-- Task prompt --
Return exactly the listing's lines, from its first line to the line holding "the back boundary')", ends included.
## start Source material
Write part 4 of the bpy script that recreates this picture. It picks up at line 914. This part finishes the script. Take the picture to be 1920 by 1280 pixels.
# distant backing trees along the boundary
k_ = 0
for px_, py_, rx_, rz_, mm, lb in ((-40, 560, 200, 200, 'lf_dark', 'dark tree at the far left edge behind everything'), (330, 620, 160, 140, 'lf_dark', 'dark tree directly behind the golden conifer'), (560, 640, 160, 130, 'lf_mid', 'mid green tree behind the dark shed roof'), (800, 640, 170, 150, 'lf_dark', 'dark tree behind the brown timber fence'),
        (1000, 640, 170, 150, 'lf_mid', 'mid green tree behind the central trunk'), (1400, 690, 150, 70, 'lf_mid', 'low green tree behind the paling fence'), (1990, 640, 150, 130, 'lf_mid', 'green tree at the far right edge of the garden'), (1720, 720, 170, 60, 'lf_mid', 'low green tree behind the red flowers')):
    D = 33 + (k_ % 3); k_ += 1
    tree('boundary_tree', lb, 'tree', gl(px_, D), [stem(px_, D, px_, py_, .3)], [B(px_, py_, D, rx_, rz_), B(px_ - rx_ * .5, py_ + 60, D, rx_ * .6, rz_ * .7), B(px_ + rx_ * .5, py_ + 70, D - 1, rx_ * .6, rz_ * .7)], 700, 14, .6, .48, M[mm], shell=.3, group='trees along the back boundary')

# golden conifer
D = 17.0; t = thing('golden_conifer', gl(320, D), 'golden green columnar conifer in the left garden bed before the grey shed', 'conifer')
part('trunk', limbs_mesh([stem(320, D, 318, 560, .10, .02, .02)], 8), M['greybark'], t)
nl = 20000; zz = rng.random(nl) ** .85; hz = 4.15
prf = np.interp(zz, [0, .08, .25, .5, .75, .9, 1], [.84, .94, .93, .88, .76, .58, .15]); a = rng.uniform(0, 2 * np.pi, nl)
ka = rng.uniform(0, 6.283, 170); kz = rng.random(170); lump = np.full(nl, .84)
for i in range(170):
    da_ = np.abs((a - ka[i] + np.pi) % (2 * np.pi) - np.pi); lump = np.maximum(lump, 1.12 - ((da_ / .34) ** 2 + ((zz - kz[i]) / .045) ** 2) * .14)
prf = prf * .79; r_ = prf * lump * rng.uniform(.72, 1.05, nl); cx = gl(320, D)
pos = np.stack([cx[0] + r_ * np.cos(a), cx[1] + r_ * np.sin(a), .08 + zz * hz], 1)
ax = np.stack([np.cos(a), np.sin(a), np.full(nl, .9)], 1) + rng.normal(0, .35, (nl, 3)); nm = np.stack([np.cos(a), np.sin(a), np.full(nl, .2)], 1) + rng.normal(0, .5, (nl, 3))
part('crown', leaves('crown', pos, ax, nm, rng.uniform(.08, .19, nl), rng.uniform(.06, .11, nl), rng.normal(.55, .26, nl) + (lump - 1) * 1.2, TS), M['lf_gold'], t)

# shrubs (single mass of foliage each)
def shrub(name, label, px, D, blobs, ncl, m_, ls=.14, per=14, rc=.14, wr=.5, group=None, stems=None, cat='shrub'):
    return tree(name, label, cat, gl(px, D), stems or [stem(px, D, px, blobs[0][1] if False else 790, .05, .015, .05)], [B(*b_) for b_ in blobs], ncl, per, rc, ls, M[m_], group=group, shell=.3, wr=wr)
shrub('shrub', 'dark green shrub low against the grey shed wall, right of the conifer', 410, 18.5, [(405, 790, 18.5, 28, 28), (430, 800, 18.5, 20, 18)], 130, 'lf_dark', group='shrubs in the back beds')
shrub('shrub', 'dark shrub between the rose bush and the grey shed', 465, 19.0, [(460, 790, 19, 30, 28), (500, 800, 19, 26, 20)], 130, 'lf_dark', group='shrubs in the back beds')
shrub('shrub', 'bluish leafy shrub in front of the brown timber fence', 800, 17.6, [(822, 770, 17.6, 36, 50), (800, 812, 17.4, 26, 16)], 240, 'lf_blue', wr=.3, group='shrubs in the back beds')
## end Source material
-- The solution --
Write part 4 of the bpy script that recreates this picture. It picks up at line 914. This part finishes the script. Take the picture to be 1920 by 1280 pixels.
# distant backing trees along the boundary
k_ = 0
for px_, py_, rx_, rz_, mm, lb in ((-40, 560, 200, 200, 'lf_dark', 'dark tree at the far left edge behind everything'), (330, 620, 160, 140, 'lf_dark', 'dark tree directly behind the golden conifer'), (560, 640, 160, 130, 'lf_mid', 'mid green tree behind the dark shed roof'), (800, 640, 170, 150, 'lf_dark', 'dark tree behind the brown timber fence'),
        (1000, 640, 170, 150, 'lf_mid', 'mid green tree behind the central trunk'), (1400, 690, 150, 70, 'lf_mid', 'low green tree behind the paling fence'), (1990, 640, 150, 130, 'lf_mid', 'green tree at the far right edge of the garden'), (1720, 720, 170, 60, 'lf_mid', 'low green tree behind the red flowers')):
    D = 33 + (k_ % 3); k_ += 1
    tree('boundary_tree', lb, 'tree', gl(px_, D), [stem(px_, D, px_, py_, .3)], [B(px_, py_, D, rx_, rz_), B(px_ - rx_ * .5, py_ + 60, D, rx_ * .6, rz_ * .7), B(px_ + rx_ * .5, py_ + 70, D - 1, rx_ * .6, rz_ * .7)], 700, 14, .6, .48, M[mm], shell=.3, group='trees along the back boundary')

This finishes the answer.